Elected in 2014 with a mandate to transform the union, the new UTLA leadership has spent the last four years preparing for this battle. Rather than sticking with the labor movement’s self-defeating reliance on electing and lobbying mainstream Democrats, the union has consciously upheld the militant spirit of the 2012 Chicago teachers’ strike and the recent red state rebellions. “I’ve been blown away by what we’ve been able to organize,” said Rosa Jimenez, a teacher in LA’s Koreatown and a parent of a fifth grader. “We’ve been working so hard, for so many years, to get to this point.”
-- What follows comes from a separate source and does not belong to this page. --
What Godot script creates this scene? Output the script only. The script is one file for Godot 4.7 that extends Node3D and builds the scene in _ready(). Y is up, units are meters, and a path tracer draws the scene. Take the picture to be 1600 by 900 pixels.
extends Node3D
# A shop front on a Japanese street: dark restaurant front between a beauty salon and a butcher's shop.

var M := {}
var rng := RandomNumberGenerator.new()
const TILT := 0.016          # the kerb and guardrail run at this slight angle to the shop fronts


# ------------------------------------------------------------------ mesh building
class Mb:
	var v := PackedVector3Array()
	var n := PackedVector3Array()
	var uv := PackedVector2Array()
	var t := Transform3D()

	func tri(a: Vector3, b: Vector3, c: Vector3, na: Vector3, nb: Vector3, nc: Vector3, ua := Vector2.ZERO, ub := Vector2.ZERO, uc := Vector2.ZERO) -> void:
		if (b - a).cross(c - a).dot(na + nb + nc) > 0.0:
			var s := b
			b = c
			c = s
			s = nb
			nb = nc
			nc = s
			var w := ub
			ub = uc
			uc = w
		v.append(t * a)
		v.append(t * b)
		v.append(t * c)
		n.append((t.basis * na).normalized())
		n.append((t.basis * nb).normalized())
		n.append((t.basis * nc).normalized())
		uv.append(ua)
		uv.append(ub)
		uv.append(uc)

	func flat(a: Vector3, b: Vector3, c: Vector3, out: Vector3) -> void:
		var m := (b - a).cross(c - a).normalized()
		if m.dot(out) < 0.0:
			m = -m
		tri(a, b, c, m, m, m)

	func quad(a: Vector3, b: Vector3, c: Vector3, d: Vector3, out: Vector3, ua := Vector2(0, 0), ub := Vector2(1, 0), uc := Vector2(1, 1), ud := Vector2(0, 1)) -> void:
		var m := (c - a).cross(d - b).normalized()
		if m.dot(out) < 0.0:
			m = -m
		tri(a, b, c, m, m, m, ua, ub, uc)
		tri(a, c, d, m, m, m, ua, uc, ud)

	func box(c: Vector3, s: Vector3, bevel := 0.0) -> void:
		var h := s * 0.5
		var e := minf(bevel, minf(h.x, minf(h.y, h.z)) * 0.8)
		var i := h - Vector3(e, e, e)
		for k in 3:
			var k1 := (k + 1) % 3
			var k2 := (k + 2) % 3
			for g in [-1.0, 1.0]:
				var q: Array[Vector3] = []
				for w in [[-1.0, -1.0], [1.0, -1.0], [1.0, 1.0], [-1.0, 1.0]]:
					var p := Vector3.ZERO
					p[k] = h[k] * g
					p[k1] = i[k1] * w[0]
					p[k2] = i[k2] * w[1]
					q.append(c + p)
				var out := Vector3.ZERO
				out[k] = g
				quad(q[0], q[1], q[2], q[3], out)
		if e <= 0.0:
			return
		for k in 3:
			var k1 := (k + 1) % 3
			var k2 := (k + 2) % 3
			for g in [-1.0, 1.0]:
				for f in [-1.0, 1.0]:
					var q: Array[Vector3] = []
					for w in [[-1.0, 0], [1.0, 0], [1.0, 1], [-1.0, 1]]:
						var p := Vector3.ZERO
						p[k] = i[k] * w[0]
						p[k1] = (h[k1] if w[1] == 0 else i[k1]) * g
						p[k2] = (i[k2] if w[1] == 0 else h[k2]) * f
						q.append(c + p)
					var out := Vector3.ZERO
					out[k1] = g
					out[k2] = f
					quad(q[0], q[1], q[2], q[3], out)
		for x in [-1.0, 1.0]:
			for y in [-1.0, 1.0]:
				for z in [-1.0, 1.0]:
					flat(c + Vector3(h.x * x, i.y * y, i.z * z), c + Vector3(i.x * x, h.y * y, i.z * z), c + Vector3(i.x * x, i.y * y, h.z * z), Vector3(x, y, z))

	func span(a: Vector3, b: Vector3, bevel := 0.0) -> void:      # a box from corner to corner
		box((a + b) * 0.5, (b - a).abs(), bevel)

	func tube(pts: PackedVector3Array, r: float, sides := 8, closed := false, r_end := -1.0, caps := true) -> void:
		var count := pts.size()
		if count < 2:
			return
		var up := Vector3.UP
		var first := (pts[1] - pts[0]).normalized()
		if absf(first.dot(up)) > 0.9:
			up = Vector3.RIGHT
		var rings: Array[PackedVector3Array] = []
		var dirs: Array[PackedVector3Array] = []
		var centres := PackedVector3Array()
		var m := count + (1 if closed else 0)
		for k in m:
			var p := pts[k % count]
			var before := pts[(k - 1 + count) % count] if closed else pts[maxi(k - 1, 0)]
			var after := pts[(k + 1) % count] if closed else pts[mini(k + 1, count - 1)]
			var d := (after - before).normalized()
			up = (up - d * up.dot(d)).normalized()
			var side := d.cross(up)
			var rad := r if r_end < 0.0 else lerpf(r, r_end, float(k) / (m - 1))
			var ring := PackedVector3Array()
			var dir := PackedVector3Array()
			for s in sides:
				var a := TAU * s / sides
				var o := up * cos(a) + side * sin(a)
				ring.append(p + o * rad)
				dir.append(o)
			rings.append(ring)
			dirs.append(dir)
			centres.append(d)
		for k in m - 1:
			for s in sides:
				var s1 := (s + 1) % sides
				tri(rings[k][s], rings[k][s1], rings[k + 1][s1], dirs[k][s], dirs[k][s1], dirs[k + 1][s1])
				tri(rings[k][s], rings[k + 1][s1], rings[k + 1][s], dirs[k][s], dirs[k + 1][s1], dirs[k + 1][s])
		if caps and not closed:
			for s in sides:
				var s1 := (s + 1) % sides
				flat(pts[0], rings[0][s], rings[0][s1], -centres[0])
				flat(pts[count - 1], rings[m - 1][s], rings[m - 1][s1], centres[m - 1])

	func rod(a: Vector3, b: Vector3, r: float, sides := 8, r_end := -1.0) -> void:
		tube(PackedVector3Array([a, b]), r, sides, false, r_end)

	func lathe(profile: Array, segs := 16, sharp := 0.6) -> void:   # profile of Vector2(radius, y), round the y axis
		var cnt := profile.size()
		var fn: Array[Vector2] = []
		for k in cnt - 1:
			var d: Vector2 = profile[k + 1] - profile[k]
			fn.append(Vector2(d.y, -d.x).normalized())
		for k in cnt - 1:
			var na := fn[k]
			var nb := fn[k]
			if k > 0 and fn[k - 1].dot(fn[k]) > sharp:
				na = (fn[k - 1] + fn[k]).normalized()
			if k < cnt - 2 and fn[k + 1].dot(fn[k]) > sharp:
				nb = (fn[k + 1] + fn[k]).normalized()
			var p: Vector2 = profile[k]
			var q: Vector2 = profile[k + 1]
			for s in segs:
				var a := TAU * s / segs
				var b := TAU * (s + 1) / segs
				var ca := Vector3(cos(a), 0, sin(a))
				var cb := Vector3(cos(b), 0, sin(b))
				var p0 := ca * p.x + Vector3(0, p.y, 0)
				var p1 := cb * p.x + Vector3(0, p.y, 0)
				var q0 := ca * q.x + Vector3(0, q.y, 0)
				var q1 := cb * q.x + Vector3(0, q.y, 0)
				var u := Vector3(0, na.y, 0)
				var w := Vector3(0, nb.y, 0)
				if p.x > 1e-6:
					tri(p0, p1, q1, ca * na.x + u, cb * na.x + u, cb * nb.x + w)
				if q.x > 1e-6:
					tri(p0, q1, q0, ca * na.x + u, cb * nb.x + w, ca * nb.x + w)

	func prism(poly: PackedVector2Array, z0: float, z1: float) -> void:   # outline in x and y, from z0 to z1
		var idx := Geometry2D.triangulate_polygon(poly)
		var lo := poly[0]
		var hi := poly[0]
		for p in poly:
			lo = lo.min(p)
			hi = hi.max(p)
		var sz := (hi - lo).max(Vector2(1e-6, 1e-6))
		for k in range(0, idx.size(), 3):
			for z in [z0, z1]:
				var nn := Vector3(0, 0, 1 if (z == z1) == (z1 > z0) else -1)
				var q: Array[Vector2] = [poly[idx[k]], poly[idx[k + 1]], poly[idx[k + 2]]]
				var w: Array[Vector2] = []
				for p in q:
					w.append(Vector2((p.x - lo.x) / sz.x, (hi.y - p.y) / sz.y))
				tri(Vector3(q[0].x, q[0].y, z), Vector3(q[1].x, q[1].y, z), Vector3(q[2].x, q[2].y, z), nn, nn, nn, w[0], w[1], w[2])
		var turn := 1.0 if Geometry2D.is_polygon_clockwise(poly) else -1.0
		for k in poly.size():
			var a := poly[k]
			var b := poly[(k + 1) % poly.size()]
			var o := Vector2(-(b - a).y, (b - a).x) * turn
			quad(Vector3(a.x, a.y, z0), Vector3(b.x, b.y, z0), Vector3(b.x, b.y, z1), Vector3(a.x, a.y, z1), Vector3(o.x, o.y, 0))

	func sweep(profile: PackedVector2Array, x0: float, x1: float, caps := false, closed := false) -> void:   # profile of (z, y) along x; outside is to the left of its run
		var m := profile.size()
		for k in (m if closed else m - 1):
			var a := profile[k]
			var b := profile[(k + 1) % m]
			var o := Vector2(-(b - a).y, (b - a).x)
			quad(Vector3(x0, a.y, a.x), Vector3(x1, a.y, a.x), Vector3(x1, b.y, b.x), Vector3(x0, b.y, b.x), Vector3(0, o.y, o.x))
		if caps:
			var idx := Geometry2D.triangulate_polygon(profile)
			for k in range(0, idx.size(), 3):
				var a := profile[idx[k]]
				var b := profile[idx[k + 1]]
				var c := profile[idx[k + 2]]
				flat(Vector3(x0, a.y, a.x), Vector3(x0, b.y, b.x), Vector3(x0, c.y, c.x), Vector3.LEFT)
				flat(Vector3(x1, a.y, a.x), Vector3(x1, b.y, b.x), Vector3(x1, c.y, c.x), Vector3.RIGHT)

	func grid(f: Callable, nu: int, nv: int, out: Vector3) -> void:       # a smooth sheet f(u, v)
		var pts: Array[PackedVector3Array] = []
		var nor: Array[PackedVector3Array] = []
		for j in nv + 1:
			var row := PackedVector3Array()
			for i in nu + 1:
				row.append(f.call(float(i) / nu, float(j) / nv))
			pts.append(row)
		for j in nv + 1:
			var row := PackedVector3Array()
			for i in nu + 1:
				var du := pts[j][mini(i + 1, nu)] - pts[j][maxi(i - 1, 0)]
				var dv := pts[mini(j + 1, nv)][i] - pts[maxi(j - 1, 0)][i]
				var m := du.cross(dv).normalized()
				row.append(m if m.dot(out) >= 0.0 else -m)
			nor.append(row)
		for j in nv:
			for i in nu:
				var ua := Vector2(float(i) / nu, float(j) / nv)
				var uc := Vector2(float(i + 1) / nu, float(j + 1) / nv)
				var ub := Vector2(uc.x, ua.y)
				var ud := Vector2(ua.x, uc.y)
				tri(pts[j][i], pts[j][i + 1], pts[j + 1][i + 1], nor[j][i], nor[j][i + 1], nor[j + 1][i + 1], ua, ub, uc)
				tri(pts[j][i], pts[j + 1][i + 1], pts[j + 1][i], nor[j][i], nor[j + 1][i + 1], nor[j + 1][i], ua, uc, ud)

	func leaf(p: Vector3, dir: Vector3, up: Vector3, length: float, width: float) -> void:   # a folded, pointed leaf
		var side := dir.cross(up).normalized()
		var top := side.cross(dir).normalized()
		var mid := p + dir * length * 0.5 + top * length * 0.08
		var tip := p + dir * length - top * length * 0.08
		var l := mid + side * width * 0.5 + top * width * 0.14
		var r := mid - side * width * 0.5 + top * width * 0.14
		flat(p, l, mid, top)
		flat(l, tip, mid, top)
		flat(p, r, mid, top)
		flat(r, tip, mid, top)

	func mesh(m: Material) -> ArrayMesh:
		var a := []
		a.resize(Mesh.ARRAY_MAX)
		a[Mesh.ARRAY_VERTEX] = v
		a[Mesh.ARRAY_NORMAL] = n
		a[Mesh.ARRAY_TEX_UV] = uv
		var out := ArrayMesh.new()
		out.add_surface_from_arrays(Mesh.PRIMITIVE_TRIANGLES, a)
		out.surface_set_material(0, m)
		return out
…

Winning won’t be easy. Superintendent Beutner is the mouthpiece of powerful economic and political interests — and he shows no signs of backing down. The powers that be understand that a victorious strike in Los Angeles could detonate a wave of similar actions in blue states across the nation. The spread of this kind of labor militancy would not only threaten their plans to downsize public education — it would also give unprecedented popular leverage to the electoral insurgency headed by Alexandria Ocasio-Cortez and Bernie Sanders, the only potential presidential contender to have consistently supported the strike wave.

There’s no way to predict today how these battles in Los Angeles and beyond will unfold. One thing does seem clear though: 2019 is shaping up to be another year of fiery teachers’ strikes. And this time, they won’t only be targeting Republicans.